Netskope’s latest round of funding – roughly its Series H -- may be its last. Counting in $340 million raised in 2020, along with prior publicized rounds, the vendor’s total raised is at least $983 million. Money like that tempts talk of IPO. Going public could put Netskope in league with some of its leading competitors, including Cisco (Nasdaq: CSCO), Cloudflare, Fortinet (Nasdaq: FTNT), Microsoft (Nasdaq: MSFT), Palo Alto Networks, and Proofpoint (Nasdaq: PFPT), to name just a few. And Netskope’s current investors, including lead investor ICONIQ Growth, along with Lightspeed Venture Partners, Accel, Sequoia Capital, Base Partners, Sapphire Ventures, and Geodesic Capital, have backed successful IPOs in the cloud space. ICONIQ Growth backed Snowflake (NYSE: SNOW) and Lightspeed backed Zscaler (Nasdaq; ZS), for instance.

But CEO Beri hasn’t committed to an IPO strategy. There are other options. Netskope could merge with another company. It could issue a private placement. It could opt to be acquired by a special purchase acquisition corporation (SPAC) or a private equity team.
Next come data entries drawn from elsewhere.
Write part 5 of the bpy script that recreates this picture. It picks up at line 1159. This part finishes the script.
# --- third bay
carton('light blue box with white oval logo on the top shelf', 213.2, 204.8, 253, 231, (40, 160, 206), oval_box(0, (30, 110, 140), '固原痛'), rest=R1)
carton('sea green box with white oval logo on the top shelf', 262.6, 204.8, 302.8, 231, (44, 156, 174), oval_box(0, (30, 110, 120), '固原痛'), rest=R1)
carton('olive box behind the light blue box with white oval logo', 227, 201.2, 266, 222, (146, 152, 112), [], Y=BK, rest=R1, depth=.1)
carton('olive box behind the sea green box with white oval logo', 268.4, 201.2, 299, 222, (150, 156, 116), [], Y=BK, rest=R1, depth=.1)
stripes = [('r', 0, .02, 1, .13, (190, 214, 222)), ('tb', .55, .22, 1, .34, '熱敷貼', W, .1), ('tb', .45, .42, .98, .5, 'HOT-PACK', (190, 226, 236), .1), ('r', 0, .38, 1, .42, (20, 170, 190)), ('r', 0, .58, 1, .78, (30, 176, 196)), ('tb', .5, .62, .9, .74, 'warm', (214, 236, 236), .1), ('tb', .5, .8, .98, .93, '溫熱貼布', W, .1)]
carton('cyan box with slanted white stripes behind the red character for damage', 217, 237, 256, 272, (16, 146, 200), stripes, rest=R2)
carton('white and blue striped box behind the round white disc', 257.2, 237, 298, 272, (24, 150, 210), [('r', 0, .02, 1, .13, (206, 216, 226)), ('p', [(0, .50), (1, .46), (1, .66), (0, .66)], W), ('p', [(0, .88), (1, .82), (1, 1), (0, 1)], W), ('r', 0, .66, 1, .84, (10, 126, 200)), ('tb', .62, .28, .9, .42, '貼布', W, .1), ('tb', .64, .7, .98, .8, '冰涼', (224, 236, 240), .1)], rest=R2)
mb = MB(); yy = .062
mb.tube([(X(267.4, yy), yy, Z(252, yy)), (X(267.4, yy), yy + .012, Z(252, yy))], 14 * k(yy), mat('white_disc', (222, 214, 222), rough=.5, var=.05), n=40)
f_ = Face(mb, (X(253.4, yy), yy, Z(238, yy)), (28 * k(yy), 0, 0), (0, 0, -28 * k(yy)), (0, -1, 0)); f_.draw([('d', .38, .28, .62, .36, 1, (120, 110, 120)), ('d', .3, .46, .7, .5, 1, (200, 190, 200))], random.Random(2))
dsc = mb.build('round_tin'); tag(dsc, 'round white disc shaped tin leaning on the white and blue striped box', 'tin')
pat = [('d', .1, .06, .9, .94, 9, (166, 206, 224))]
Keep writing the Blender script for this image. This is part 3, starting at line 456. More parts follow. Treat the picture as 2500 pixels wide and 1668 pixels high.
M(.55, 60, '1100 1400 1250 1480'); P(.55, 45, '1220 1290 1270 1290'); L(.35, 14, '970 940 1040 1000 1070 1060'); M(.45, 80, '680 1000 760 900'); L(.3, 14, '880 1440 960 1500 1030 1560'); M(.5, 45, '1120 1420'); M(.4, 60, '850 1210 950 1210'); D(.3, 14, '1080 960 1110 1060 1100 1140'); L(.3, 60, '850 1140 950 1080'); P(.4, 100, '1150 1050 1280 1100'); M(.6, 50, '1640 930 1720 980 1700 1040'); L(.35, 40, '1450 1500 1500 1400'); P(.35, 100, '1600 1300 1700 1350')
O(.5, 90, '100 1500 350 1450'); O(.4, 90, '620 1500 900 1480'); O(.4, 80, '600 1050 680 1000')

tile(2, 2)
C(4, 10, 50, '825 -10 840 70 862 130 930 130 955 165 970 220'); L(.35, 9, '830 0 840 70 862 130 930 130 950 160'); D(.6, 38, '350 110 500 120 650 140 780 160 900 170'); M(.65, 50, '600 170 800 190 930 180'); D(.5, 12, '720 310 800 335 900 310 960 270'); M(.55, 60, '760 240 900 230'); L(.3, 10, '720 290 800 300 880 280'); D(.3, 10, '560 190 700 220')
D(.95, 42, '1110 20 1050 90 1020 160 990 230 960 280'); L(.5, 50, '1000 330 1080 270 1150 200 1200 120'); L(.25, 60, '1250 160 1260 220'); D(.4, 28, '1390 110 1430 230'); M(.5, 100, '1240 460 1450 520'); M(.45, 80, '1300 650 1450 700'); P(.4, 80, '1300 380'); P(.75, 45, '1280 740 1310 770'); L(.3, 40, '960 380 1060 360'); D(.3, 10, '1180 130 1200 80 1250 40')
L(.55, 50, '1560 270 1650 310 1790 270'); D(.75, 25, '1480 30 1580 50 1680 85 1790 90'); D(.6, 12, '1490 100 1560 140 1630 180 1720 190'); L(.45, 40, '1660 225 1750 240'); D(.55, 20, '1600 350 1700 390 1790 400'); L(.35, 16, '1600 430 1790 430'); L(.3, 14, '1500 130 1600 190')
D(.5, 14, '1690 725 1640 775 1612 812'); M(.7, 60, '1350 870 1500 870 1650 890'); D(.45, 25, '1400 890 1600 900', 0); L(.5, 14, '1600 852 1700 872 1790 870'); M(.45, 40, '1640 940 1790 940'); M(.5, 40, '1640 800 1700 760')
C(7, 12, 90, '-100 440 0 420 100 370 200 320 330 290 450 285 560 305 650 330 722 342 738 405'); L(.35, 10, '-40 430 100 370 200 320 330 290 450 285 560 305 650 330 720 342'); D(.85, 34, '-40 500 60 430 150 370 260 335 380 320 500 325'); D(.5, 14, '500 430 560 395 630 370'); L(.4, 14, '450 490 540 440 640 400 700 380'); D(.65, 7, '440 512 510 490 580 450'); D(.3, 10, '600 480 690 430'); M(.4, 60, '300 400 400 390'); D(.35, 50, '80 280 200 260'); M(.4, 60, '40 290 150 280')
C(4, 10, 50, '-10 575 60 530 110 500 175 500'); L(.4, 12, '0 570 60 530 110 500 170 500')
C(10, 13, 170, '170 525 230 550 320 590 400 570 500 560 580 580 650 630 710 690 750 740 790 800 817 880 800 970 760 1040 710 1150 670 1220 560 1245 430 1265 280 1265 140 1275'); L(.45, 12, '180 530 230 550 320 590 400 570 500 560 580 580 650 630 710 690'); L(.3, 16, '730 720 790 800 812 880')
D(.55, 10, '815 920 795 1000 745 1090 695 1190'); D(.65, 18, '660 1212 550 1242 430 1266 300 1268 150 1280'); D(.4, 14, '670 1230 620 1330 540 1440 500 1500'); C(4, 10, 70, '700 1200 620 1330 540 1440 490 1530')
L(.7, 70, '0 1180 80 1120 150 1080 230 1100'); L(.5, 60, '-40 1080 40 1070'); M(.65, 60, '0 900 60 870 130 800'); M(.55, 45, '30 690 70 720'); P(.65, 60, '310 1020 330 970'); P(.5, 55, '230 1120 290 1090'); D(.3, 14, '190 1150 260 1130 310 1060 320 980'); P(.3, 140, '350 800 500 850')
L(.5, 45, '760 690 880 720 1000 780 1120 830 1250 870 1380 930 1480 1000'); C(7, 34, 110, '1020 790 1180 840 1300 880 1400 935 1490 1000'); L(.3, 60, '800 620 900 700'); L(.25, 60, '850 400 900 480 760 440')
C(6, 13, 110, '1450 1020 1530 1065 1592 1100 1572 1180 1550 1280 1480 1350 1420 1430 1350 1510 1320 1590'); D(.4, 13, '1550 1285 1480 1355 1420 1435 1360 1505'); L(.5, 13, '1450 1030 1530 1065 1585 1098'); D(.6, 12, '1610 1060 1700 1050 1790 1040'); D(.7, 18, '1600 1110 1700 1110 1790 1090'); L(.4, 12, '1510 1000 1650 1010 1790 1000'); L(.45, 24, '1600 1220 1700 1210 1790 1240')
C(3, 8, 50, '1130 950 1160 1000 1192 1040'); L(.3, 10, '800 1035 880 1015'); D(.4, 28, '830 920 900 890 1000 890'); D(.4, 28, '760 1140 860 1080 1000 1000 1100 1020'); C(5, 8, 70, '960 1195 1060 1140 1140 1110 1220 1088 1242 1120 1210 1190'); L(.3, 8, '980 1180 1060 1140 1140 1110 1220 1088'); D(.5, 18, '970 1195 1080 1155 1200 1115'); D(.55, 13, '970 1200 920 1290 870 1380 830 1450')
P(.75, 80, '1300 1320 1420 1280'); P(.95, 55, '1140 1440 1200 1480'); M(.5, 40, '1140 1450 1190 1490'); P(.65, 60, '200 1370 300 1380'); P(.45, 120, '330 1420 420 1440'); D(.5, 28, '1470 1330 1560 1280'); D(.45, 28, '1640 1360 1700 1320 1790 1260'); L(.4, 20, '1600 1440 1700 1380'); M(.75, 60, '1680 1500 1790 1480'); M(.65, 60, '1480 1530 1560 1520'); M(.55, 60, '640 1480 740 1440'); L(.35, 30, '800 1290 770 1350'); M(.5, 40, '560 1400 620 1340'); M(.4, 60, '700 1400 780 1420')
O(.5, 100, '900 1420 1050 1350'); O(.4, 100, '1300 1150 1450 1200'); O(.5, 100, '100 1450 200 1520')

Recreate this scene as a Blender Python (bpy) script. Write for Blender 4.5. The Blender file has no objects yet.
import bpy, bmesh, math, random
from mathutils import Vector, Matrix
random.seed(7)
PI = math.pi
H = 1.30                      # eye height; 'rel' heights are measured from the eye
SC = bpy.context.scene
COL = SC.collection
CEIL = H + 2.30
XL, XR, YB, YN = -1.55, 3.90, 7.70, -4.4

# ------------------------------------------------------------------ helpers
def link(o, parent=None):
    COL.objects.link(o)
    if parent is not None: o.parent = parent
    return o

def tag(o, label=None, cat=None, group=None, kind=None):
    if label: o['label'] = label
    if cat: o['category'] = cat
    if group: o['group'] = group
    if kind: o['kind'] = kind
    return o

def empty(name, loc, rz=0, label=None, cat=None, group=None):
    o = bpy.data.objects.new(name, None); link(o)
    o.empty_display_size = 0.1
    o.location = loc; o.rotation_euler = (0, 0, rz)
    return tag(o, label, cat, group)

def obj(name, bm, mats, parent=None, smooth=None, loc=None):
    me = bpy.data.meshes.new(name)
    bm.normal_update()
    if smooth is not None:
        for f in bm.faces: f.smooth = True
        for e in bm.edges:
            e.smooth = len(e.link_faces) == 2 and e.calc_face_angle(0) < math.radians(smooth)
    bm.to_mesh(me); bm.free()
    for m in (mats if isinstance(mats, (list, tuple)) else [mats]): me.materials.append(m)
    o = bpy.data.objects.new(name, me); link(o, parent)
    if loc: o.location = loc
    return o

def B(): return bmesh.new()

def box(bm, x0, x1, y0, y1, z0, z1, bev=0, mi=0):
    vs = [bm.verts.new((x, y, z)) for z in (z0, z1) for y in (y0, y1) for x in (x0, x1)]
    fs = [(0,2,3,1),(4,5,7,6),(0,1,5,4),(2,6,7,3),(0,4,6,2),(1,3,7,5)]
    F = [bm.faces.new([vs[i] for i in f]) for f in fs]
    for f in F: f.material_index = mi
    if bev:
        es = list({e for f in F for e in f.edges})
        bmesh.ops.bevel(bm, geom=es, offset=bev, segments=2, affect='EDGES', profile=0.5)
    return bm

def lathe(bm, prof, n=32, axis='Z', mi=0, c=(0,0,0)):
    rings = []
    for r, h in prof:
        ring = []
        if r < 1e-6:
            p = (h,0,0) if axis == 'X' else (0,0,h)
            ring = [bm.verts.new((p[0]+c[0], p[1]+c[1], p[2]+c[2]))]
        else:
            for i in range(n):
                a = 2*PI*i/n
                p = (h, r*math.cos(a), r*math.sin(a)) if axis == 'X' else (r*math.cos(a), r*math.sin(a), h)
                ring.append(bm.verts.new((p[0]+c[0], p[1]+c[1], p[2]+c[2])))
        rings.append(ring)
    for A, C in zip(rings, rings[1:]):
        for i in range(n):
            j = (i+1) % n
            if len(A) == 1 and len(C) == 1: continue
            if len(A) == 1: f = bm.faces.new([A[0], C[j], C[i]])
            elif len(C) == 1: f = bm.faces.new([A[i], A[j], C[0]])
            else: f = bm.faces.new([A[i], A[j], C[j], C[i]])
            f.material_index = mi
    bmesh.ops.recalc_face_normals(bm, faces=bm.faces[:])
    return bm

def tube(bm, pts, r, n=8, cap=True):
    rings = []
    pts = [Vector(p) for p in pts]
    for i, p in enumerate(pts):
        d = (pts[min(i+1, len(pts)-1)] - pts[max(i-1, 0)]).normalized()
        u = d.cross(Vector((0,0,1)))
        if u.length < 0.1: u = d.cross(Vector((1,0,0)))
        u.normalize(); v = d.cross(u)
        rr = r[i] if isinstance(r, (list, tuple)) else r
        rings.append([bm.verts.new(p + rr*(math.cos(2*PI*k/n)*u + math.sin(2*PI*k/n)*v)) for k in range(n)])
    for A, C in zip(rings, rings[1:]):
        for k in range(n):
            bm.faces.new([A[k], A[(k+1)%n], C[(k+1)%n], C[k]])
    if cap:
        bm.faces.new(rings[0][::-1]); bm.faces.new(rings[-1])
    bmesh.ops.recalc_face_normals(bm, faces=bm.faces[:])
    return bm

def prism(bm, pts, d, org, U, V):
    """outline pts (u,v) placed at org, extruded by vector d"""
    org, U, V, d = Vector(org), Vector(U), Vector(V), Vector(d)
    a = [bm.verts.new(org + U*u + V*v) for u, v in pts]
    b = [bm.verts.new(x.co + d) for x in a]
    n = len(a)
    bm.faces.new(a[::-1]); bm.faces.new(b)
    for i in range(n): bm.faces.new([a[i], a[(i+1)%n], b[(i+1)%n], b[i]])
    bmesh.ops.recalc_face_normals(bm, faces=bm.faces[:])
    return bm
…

Or Netskope could simply get bigger, keeping to its strategy of co-opetition with companies such as Versa and VMware, while retaining control over its fate and avoiding the complexities of going public. Whatever it chooses, though, Netskope has clearly arrived as a leading provider of the kind of compound SASE solution grabbing enterprise attention.